Okay, I don't actually believe you would be okay with this, I just think you aren't comprehending the issue here
Case in point, you seem to have a few things confused.
I never said couple don't have issues? Of course they do, everyone does at some of their life, and I do think talking thinks out with friends/family outside the relationship if fine too, as long at it done respectfully to the person you are talking about, I wouldn't tell people anything about my husband that I know he would be embarrassed to share, or private things he would prefer me not to share, that isn't because he is forcing me to keep quiet, it's because I choose to keep it between us, I respect him and I respect our relationship, and I would never break his trust in that way.
OP isn't controlling who he sees or what he says, she never has, so where have you got that from? She has been absolutely fine with him meeting up with his friend, although quietly disappointed he's making time for her but not for OP, she has let him get on with it, they've been friends for decades with no problems or interference from OP, until she started to suspect something more was going on and asked if he was telling the OW personal details about their relationship (which he denied), so it led to her uncovering the nature of their messages.
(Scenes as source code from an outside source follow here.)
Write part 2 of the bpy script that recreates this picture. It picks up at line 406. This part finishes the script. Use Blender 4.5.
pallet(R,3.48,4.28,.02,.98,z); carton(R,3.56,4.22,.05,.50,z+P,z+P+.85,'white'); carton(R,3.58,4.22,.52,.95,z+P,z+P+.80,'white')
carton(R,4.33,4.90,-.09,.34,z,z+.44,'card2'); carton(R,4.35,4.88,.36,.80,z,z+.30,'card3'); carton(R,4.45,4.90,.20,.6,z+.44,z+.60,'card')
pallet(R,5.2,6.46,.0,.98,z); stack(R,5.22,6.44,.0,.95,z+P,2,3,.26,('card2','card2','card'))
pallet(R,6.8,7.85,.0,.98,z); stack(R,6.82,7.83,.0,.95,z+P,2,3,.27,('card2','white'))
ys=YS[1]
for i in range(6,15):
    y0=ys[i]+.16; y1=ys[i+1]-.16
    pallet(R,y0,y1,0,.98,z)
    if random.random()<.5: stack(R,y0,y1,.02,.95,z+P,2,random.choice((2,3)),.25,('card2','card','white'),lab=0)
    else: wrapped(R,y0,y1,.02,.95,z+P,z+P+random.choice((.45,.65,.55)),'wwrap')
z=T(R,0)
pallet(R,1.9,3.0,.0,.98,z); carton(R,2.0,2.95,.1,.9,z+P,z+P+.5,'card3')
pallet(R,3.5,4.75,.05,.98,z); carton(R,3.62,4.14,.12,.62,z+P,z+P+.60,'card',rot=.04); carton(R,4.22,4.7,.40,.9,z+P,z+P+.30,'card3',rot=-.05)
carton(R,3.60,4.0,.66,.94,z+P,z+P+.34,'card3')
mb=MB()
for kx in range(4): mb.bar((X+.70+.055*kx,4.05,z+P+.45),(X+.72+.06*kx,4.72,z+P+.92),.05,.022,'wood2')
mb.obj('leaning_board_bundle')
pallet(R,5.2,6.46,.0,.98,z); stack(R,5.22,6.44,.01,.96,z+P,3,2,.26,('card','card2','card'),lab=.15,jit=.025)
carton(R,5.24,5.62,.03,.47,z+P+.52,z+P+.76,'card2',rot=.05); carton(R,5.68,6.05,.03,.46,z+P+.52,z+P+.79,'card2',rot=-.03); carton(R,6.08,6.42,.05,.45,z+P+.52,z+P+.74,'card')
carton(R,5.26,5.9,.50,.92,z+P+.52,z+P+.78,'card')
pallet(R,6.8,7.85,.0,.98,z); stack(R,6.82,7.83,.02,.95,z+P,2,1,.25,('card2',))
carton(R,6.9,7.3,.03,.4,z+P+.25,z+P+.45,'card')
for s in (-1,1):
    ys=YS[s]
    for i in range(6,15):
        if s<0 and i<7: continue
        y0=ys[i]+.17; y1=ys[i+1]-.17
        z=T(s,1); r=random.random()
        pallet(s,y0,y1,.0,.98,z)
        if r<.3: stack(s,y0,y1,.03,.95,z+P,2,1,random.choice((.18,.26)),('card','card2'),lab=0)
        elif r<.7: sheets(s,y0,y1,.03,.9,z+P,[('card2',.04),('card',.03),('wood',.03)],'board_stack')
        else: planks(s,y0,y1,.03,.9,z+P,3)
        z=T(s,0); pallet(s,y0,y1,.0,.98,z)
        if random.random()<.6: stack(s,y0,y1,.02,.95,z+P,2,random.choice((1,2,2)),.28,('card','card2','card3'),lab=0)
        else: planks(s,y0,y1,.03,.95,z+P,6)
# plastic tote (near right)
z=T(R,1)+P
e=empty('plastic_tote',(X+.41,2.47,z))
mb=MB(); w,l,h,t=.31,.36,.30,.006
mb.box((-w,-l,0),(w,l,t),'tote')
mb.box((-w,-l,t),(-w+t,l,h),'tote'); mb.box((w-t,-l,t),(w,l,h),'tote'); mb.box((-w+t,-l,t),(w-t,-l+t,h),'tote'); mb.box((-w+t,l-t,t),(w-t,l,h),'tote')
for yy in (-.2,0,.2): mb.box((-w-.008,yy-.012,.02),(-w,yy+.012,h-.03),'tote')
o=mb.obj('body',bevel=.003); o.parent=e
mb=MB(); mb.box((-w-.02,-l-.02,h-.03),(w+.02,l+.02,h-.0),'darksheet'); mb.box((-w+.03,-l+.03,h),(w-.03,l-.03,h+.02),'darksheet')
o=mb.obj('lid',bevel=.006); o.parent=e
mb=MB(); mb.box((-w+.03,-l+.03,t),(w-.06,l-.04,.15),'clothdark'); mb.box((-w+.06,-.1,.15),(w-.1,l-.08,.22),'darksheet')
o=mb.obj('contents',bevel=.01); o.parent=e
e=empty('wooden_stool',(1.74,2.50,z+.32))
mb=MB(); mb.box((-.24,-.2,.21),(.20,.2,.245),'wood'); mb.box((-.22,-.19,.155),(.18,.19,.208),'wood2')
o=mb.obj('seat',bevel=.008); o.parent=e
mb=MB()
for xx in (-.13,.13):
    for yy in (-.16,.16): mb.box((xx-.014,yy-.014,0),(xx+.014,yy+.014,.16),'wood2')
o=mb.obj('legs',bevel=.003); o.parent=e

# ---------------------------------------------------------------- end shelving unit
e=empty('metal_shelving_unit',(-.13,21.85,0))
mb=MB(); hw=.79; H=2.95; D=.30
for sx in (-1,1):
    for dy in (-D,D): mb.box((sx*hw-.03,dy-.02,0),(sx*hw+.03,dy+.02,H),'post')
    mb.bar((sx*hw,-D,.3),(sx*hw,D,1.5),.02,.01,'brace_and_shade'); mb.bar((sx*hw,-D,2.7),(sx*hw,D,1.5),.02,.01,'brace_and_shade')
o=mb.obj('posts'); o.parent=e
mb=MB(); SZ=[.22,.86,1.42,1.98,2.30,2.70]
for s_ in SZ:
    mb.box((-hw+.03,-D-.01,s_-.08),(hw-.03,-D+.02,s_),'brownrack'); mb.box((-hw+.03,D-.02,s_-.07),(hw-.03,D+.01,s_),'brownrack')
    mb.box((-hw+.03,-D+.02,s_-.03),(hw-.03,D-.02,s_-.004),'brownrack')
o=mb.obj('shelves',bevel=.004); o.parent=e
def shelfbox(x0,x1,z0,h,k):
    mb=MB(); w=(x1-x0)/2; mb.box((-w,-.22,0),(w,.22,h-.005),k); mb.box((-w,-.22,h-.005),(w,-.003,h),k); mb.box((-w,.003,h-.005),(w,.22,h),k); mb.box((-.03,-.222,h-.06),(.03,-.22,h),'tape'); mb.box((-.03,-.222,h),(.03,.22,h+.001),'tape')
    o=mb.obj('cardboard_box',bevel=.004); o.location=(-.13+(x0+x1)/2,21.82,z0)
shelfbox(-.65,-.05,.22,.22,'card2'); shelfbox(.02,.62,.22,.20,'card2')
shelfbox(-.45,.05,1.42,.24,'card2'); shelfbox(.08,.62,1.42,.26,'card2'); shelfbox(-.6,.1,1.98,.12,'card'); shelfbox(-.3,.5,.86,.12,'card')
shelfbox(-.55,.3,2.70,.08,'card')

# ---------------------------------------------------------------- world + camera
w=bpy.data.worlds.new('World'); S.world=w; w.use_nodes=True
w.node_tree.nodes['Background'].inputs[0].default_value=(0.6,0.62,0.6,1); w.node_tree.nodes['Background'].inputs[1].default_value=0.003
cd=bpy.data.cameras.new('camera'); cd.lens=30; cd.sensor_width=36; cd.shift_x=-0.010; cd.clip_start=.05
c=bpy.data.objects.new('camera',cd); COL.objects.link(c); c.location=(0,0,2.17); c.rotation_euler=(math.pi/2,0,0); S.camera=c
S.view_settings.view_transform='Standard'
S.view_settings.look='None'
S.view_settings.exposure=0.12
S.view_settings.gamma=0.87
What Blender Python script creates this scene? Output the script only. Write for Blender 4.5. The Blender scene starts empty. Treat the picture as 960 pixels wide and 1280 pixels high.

It really doesn't matter what YOUR boundaries are in YOUR relationship, as this isn't about you, OP has clear boundaries about what she would not be comfortable with him sharing with people (intimate details of their sex life), and he has broken that trust, not only broken that trust but talks about her as if he couldn't care less about her, as if her grief and problems mean nothing to him and she is just there as someone to pleasure him, except now she is broken and he doesn't want a wife like that. He is disrespecting her and disrespecting their relationship by saying all that behind her back, yet pretending to OP that they are fine and are working on their marital issue together as a team.
If you can honestly say that you would be happy with your husband who lied about your relationship and talked about you in such a disrespectful manner, while flirting and going on coffee dates with another single woman, telling her one thing behind your back while telling you another thing to your face then okay, but I still don't believe it.